The most immediate fact of man's consciousness is the assertion "I am life that wills to live in the midst of life that wills to live." Affirmation of life is the spiritual act by which man ceases to live thoughtlessly and begins to devote himself to his life with reverence in order to give it true value. To affirm life is to deepen, to make more inward, and to exalt the will to live. At the same time the man who has become a thinking being feels a compulsion to give to every will to live the same reverence for life that he gives to his own. This is the absolute, fundamental principle of ethics, and is a fundamental postulate of thought.
In his search for an answer to the problems posed by what was to him the obvious decline of western civilization, Albert Schweitzer was not prepared to give up the belief in progress, which is so much taken for granted by people of European descent. Rather, he sought to identify why this "will to progress" was seemingly going off the rails and causing the disintegration of European civilization.
By itself, the affirmation of life can only produce a partial and imperfect civilization. Only if it turns inward and becomes ethical can the will to progress attain the ability to distinguish the valuable from the worthless. We must therefore strive for a civilization that is not based on the accretion of science and power alone, but which cares most of all for the spiritual and ethical development of the individual and of humankind.
Standing, as all living beings are, before this dilemma of the will to live, a person is constantly forced to preserve his own life and life in general only at the cost of other life. If he has been touched by the ethic of reverence for life, he injures and destroys life only under a necessity he cannot avoid, and never from thoughlessness.
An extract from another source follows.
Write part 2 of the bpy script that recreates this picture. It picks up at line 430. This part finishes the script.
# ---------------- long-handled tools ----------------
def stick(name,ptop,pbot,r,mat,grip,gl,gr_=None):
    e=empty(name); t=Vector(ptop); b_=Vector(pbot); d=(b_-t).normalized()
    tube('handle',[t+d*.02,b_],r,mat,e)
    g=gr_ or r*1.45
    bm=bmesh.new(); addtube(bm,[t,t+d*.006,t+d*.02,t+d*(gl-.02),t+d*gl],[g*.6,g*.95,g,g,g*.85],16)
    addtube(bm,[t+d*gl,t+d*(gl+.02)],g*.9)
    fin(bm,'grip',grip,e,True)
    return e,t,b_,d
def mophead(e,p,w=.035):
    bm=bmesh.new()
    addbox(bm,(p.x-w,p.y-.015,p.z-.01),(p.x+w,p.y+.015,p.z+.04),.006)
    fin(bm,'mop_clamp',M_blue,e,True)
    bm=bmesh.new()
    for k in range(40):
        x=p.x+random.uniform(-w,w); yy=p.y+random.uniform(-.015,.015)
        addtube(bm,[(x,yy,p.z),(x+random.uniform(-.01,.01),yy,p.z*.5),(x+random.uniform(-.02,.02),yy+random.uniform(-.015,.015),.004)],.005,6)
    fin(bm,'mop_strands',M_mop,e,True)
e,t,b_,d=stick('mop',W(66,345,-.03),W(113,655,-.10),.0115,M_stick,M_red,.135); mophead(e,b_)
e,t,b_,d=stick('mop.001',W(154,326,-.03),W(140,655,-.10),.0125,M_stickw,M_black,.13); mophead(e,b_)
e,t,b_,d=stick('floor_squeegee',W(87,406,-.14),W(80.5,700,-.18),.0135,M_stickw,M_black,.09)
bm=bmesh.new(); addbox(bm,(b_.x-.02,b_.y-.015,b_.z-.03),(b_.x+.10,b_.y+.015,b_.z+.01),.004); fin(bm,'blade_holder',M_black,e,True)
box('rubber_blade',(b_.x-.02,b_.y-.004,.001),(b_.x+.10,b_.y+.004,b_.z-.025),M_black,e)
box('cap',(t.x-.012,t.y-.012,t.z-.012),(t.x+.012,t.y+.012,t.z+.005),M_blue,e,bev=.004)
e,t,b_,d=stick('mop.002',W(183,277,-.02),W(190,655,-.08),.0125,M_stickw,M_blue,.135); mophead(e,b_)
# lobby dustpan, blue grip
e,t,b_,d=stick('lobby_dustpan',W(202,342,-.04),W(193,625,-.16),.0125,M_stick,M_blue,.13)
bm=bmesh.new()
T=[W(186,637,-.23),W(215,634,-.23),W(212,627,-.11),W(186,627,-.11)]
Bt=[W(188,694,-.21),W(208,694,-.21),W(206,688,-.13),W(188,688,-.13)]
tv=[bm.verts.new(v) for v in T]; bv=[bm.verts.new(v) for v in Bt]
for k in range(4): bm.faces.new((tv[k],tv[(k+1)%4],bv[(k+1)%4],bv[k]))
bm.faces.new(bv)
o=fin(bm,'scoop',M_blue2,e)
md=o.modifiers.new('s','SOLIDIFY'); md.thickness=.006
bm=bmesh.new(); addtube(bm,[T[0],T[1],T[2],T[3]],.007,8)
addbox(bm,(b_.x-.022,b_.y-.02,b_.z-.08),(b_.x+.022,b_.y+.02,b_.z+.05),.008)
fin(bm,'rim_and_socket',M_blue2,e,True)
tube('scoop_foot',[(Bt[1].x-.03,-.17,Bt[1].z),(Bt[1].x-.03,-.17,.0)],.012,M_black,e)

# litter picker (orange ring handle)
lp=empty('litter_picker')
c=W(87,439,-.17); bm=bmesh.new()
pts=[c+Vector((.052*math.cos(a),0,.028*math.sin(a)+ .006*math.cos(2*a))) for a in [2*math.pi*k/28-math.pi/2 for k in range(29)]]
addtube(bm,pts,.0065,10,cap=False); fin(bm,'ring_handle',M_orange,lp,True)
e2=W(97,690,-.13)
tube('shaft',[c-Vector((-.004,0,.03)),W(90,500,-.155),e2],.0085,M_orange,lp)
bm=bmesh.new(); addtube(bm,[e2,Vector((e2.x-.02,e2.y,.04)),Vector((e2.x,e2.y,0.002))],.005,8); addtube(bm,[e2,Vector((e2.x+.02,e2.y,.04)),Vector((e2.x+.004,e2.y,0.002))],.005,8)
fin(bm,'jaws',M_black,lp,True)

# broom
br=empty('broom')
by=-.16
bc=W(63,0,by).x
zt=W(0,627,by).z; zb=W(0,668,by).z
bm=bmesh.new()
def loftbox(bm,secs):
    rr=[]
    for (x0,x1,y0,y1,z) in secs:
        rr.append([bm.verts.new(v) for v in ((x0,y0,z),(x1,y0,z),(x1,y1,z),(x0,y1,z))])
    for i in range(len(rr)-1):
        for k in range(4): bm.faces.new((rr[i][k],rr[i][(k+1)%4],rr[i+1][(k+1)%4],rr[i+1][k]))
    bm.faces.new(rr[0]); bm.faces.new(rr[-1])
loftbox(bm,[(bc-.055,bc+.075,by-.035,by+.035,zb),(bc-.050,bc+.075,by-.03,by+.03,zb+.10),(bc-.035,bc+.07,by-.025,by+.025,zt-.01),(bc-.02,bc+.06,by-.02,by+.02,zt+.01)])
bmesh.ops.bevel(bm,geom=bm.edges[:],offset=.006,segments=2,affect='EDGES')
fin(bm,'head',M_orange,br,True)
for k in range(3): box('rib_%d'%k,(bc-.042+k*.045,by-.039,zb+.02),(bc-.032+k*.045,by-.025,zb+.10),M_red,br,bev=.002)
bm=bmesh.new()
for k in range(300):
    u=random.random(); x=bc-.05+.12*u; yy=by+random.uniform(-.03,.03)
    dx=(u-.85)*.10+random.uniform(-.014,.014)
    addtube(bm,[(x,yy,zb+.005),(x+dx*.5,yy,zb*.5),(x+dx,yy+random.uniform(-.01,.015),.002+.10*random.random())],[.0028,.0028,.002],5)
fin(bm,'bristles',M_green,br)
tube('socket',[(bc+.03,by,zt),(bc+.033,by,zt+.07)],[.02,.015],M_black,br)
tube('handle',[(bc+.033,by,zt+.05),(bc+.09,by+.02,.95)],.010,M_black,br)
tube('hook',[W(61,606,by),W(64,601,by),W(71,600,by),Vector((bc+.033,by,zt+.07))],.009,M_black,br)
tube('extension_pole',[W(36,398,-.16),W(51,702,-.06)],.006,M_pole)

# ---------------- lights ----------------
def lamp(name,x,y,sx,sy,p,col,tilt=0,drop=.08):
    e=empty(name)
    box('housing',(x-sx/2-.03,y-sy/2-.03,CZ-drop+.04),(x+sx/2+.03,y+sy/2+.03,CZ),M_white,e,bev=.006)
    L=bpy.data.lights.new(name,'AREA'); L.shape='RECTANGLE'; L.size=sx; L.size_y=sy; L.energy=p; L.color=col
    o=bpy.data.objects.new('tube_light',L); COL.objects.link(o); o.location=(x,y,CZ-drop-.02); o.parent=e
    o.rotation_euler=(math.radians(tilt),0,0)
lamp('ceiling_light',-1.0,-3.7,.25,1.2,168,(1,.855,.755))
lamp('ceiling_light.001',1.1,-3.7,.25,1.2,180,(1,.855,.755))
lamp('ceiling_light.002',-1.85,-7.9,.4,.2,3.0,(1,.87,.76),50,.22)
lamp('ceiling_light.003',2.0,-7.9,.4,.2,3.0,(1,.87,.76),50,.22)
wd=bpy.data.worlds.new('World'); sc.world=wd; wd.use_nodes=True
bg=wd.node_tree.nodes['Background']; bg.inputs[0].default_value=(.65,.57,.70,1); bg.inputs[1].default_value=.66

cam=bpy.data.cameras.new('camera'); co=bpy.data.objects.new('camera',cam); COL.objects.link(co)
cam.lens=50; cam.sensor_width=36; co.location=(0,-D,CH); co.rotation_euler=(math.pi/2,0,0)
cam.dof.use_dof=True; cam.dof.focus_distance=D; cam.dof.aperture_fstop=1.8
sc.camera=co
Ethics is nothing other than Reverence for Life. Reverence for Life affords me my fundamental principle of morality, namely, that good consists in maintaining, assisting and enhancing life, and to destroy, to harm or to hinder life is evil. Reverence for Life says that the only thing we are really sure of is that we live and want to go on living. This is something that we share with everything else that lives, from elephants to blades of grass - and of course, every human being. So we are brothers and sisters to all living things, and owe to all of them the same care and respect, that we wish for ourselves.